Most of these browsers also provide a way to install a web application locally:
System | Installing a web application |
---|---|
Mobile Safari (iPhone) | "Add to Home Screen" |
Google Chrome | "Create Application Shortcut" |
Firefox + Prism | "Convert Website to Application" |
Fluid (OS X) | "Create a Site Specific Browser" |
Notes: Chrome doesn't yet create Application Shortcuts on OS X; Prism looks for <link rel="webapp"> as a pointer to a ready-bundled webapp, but doesn't yet allow these to be installed
Standards
Applications work offline by specifying which files should be cached, using a manifest file.
The installed application's icon is specified using HTML5's <link rel="icon" sizes="..."> (Chrome) or <link rel="apple-touch-icon"> (iPhone)
The installed application's name and home URL are specified using HTML5's <meta name="application-name"> and <meta name="application-url"> (Chromium). Google Reader uses these, and the icon specification above.

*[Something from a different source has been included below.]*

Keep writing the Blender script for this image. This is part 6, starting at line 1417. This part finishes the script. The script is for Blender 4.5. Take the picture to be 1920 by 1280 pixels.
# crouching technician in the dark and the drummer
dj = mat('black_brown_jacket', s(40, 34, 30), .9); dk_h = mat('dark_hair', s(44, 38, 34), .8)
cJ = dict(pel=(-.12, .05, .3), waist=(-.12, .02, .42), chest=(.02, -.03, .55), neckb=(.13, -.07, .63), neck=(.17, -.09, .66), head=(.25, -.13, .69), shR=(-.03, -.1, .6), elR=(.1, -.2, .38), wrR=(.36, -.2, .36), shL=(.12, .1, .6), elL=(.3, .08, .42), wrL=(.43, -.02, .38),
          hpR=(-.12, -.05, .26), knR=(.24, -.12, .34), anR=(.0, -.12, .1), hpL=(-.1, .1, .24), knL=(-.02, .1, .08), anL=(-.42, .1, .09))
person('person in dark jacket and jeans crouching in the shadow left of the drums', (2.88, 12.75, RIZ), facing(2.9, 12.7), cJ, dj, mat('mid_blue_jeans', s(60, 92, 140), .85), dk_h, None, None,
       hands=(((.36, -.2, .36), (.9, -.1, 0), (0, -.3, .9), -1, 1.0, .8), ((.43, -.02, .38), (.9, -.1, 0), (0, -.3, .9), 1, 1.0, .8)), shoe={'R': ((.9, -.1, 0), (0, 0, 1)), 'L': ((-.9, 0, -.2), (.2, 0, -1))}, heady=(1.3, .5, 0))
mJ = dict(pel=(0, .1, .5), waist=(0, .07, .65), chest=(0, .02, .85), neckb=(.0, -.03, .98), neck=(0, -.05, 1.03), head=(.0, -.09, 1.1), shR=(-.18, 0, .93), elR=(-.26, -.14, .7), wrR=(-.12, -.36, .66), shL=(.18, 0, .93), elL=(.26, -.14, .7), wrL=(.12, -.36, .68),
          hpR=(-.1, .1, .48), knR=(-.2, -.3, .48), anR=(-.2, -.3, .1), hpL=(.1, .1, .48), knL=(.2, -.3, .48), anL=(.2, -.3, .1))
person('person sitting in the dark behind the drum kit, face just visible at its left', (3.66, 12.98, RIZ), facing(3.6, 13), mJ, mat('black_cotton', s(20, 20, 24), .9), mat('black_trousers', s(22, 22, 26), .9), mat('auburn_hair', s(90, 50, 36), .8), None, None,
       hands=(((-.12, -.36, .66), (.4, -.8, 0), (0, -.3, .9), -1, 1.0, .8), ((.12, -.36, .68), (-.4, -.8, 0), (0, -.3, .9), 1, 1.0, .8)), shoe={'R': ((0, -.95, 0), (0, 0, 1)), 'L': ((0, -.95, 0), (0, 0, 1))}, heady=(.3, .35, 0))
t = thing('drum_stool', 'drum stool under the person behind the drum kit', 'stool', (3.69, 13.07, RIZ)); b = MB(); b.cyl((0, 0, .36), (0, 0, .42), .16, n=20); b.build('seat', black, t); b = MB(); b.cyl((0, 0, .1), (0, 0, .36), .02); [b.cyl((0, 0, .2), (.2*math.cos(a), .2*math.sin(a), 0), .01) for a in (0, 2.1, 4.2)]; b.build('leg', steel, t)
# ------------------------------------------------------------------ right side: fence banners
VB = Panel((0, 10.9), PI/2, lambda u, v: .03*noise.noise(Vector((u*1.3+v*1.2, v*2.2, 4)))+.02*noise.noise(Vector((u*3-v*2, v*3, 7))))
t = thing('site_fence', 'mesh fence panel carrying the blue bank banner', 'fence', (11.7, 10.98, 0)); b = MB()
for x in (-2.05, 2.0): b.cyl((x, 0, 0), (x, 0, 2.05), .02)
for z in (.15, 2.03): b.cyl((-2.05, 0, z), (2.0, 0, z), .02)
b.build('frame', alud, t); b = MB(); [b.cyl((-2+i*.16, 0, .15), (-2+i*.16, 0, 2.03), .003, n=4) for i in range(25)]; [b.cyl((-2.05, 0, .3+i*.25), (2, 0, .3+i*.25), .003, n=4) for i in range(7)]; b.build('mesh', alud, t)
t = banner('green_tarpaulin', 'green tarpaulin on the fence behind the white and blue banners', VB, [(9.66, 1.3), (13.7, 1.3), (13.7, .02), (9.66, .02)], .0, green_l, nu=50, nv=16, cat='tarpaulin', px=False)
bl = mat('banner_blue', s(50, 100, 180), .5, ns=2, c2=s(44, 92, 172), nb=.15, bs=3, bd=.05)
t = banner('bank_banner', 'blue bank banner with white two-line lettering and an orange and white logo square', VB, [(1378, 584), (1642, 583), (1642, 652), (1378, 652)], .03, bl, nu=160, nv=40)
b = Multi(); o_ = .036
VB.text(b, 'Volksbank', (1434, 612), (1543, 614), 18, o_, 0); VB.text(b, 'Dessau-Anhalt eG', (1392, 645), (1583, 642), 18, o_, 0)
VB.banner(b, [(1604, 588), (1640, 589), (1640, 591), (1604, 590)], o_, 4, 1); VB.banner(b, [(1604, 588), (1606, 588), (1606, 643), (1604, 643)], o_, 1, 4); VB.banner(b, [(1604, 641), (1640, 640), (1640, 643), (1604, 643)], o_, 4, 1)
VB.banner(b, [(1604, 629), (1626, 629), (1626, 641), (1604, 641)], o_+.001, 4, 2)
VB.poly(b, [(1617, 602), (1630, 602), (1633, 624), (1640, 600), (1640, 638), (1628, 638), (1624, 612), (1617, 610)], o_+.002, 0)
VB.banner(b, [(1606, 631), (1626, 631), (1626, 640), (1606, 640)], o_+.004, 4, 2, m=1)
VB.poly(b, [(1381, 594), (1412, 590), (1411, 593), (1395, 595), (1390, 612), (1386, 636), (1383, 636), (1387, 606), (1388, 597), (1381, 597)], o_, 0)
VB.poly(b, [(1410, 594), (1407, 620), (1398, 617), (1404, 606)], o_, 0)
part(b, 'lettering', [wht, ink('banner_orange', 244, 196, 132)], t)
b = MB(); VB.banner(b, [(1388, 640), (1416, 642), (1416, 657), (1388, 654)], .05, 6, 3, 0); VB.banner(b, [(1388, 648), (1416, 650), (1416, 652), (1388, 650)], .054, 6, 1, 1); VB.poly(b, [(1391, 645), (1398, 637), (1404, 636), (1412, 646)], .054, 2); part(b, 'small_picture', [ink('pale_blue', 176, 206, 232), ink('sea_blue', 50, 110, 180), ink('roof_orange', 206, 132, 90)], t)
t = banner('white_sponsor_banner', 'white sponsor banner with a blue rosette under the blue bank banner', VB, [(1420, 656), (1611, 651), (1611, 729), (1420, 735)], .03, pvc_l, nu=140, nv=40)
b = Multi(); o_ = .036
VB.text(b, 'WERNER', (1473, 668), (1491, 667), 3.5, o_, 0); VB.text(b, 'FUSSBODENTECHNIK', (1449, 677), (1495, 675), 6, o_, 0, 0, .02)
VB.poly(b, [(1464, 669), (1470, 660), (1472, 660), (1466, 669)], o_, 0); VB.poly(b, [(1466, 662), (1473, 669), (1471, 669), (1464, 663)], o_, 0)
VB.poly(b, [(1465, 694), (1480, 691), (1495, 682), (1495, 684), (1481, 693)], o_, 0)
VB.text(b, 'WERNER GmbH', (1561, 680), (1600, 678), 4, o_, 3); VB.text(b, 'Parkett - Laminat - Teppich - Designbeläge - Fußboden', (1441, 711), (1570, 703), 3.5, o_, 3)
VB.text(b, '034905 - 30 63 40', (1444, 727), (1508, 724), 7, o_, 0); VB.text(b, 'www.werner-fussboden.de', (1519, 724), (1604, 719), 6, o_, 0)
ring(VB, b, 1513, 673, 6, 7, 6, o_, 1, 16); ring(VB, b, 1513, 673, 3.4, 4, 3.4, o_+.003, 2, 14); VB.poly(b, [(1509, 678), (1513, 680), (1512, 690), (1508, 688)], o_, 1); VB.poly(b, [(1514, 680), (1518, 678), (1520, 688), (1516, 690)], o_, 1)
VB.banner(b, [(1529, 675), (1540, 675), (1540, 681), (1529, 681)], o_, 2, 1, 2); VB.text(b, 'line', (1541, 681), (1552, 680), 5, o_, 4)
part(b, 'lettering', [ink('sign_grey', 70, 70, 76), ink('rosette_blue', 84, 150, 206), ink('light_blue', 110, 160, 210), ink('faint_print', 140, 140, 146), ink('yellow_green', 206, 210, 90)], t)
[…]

Applications store data in a relational database using HTML5's SQL API and SQLite.
Applications can draw to the screen using plain HTML + CSS, with SVG, or with HTML5's Canvas (and soon in 3D using WebGL or O3D).
Related platforms
- Widgets are very similar to web applications, especially once they get access to HTML5 APIs, and there's a W3C Widgets specification. Apple's Dashboard, iGoogle and Opera all run widgets, some as standalone applications. "Dashboard Widgets" and "Mobile Safari Web Applications" overlap significantly in Apple's Dashcode documentation.